Instructions to follow
Tally up the lines where the string "scene" appears; reply with the number only.

** start Dataset section **

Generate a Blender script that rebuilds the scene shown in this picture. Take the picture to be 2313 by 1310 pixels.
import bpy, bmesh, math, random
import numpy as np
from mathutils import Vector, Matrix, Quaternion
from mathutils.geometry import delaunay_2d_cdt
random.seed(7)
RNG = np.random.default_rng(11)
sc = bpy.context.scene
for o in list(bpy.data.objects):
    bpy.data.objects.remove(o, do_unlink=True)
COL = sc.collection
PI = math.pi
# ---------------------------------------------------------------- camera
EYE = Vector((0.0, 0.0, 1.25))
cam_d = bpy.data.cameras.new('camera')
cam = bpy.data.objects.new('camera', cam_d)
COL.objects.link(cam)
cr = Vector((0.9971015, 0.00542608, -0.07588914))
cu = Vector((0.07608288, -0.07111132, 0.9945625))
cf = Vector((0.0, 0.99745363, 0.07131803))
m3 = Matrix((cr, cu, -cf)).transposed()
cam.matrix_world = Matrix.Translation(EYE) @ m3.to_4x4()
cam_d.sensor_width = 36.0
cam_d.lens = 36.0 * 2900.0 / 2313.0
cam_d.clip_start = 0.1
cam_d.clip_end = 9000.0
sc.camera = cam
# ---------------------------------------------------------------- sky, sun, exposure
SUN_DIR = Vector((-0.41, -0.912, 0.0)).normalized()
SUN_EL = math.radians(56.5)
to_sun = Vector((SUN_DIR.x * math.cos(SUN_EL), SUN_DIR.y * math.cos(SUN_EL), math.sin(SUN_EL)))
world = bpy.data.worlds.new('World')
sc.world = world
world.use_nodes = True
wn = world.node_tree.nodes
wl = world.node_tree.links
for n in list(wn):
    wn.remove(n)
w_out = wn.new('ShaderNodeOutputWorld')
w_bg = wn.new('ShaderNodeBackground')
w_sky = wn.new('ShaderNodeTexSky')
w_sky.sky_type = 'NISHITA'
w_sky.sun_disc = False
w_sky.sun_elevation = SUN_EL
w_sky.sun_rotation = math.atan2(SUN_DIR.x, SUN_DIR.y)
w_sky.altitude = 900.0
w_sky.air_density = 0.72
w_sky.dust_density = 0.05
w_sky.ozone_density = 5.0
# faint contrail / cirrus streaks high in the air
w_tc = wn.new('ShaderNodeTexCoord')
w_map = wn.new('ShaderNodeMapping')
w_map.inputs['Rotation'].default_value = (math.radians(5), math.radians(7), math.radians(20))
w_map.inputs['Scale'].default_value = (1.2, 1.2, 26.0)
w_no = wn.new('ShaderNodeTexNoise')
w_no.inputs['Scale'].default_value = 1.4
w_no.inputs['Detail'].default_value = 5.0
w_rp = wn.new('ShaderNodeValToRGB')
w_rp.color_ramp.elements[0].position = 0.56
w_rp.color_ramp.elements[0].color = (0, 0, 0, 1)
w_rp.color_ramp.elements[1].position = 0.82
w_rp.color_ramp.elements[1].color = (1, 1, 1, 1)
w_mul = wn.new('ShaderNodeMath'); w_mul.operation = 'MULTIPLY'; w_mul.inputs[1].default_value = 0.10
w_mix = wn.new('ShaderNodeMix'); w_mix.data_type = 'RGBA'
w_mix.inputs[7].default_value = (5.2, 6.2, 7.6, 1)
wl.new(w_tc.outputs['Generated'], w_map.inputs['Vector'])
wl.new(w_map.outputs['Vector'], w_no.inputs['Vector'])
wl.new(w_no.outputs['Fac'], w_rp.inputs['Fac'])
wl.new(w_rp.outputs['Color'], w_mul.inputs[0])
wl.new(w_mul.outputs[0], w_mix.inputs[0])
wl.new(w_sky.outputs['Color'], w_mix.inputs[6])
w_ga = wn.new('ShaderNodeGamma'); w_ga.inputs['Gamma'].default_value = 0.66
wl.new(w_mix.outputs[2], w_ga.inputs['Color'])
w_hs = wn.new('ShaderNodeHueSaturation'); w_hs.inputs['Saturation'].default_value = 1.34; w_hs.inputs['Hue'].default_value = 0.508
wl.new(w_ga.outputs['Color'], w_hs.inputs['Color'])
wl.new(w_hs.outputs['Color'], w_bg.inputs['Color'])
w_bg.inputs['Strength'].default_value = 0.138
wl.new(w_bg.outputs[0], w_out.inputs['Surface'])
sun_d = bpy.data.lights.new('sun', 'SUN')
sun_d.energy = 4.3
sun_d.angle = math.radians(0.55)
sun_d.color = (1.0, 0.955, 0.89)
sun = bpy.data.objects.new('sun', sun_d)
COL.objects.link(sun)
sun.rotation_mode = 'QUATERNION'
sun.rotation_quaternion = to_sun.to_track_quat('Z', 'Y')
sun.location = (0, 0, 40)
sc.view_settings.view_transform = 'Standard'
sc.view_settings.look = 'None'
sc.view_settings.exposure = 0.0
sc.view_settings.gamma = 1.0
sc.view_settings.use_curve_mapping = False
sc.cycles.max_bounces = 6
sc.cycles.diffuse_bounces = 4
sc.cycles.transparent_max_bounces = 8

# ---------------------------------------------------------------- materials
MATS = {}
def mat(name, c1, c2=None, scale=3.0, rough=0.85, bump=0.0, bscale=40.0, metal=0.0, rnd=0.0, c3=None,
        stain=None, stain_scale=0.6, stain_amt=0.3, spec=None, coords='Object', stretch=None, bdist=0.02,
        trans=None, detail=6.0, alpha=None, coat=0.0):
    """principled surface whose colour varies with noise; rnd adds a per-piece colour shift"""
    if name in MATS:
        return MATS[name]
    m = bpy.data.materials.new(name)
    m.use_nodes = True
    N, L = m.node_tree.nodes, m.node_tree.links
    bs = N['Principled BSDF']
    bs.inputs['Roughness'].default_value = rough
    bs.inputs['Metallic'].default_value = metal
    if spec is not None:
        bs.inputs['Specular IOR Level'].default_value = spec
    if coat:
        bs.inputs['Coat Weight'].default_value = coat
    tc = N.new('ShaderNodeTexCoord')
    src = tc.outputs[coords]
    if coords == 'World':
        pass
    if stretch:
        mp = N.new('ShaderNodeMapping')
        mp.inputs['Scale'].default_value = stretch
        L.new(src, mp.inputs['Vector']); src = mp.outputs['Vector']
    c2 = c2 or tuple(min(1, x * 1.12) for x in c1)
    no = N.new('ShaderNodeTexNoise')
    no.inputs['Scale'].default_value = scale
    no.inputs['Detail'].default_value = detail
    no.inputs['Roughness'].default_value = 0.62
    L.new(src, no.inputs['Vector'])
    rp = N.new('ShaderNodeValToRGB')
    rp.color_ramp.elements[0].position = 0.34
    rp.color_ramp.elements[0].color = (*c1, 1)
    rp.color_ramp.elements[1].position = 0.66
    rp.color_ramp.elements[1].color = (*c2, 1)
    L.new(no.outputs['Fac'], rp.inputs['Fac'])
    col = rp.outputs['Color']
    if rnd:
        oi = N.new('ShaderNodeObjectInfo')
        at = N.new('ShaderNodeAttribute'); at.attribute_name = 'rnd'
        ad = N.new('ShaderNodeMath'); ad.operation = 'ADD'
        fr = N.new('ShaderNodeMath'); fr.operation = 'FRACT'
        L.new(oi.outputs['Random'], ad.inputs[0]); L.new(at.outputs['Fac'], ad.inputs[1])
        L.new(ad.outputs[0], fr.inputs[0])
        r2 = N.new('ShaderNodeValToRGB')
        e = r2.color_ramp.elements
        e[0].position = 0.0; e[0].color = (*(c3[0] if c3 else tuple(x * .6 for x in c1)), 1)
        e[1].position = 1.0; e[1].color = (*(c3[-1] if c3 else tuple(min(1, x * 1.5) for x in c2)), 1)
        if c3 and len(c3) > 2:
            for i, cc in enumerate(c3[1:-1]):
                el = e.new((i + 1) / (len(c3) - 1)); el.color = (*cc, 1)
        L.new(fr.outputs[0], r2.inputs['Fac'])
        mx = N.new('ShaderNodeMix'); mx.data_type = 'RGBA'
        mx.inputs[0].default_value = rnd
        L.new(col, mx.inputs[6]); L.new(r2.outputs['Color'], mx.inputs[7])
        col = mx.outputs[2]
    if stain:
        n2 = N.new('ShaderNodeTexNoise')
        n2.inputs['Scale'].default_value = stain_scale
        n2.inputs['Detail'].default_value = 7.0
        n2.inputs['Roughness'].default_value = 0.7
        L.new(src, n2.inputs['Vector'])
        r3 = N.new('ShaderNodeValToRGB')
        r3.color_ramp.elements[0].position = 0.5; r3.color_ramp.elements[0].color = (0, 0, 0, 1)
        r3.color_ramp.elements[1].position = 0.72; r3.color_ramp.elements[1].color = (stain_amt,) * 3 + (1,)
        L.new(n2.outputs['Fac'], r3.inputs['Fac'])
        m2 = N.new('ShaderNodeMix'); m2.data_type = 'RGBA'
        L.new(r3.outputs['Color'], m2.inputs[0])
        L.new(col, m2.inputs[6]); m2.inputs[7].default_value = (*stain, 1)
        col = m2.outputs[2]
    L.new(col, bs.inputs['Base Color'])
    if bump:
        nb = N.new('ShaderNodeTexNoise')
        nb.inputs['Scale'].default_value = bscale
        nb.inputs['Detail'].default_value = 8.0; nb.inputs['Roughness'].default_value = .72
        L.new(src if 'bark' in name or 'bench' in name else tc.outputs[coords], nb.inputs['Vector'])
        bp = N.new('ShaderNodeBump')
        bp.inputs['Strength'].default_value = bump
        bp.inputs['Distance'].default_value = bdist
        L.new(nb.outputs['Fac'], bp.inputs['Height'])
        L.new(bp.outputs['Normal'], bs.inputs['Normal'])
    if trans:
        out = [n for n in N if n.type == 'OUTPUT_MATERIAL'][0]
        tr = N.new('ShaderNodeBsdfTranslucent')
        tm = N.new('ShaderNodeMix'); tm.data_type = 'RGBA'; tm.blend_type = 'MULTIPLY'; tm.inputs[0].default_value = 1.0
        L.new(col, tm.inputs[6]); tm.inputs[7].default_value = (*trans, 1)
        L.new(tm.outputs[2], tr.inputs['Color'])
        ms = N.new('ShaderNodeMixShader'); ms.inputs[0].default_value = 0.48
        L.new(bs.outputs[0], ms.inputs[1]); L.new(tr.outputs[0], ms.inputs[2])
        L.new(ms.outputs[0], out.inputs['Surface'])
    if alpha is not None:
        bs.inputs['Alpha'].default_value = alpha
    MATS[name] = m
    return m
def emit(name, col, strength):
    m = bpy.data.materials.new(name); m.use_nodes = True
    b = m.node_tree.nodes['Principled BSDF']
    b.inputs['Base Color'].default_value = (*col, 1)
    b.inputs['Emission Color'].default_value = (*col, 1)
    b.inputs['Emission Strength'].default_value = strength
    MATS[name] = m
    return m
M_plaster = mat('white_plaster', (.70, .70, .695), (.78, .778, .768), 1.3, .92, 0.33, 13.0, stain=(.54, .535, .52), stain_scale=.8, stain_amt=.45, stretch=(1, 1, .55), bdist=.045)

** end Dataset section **

Finished task
2